Sędzia:
-
Video:
Bez bramkarza
Zespołowi Nie ma Lipy nie udało się na ten mecz znaleźć nominalnego bramkarza, dlatego między słupkami musiał z konieczności stanąć Karol Kitliński. Również rywale usilnie poszukiwali goalkeepera , ale w ich przypadku starania Marka Bartoszka przyniosły efekt i na spotkaniu pojawił się nowy zawodnik - Tomasz Antończyk.
Długo bez goli
W pierwszych 25 minutach żadnej ze stron nie udało się umieścić piłce w siatce. Mecz stał na niezbyt wysokim poziomie, ale być może wynikało to z faktu, że obie ekipy grały bardzo zachowawczo i niewiele podejmowały działań, aby otworzyć wynik spotkania. Dopiero na początku drugiej połowy coś się w końcu ruszyło, strzelecki impas przełamał Marek Bartoszek, który na bramkę zamienił rzut karny.
9 minut emocji
Pierwszego gola w tym starciu od ostatniego dzieli dokładnie 9 minut. I w zasadzie wszystko co najciekszawsze, wydarzyło się właśnie w tym okresie.

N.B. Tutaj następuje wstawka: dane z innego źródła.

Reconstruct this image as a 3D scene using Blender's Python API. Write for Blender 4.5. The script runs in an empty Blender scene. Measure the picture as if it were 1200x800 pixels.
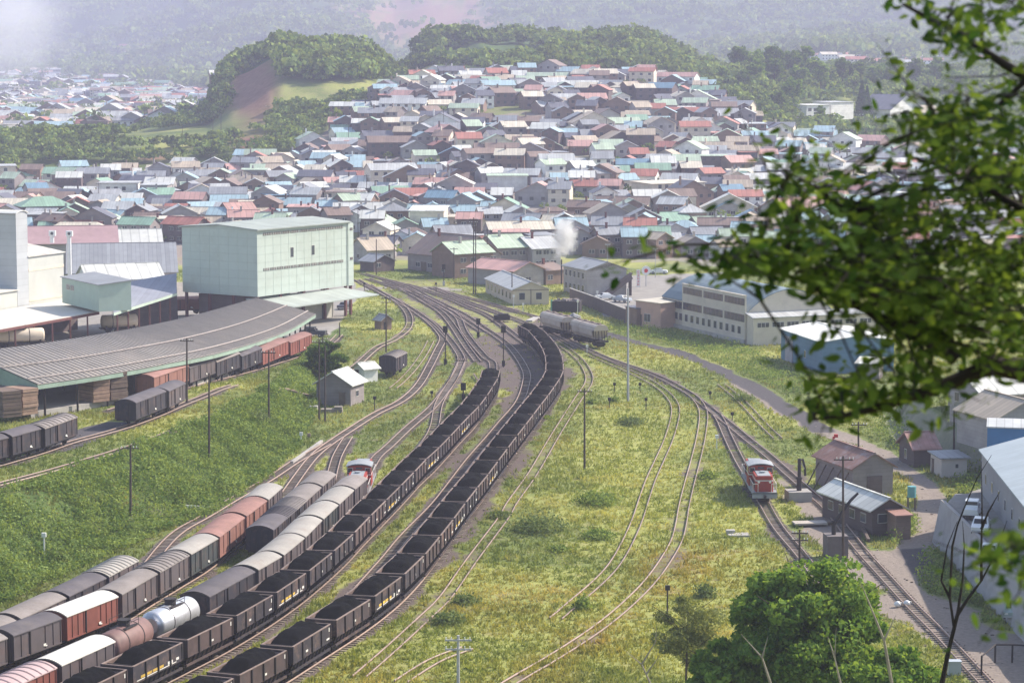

W 35. minucie prowadzenie Jogi podwyższył Perlikowski. W ciągu kolejnych 3 minut Nie ma Lipy najpierw w ciągu kilkunastu sekund doprowadziło do wyrównania i chcąc pójść za ciosem...bramkę straciło. Wynik spotkania ustalił w 38. minucie Bartoszek, który zapewnił tym samym swojej drużynie niezwykle cenne trzy punkty i przedłużył nadzieje na utrzymanie.